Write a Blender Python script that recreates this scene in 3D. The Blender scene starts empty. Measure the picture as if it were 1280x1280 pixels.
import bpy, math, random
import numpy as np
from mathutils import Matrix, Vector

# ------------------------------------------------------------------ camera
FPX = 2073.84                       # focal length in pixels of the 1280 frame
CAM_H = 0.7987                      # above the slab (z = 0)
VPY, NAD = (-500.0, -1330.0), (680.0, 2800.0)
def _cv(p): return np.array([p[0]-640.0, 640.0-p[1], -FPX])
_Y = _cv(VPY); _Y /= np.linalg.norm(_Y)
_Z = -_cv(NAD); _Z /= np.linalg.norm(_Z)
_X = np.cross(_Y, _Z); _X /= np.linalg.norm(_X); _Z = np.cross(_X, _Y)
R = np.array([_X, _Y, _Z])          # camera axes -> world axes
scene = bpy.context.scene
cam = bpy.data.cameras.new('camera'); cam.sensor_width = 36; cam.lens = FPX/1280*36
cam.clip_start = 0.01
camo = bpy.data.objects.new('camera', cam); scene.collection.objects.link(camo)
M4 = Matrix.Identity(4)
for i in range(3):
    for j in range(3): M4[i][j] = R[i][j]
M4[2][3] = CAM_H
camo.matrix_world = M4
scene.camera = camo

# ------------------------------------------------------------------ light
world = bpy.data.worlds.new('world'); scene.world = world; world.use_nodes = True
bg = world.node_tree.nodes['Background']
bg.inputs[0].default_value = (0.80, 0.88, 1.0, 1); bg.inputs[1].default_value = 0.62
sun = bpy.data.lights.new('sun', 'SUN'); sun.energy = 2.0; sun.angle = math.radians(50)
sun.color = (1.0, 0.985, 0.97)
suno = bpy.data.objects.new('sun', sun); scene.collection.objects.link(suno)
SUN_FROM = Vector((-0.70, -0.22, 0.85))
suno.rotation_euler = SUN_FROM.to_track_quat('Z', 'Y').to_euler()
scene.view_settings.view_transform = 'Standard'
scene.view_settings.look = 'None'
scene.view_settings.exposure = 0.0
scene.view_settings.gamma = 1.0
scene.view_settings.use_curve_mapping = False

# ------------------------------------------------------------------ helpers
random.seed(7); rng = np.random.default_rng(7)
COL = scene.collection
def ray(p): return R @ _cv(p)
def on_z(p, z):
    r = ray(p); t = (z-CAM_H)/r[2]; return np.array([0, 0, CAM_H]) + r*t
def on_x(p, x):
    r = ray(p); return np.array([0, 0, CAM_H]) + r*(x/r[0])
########
INSTRUCTIONS TO FOLLOW:
In how many lines does the word "pixels" appear? Respond with the number alone.

RESPONSE TO THE EXERCISE:
2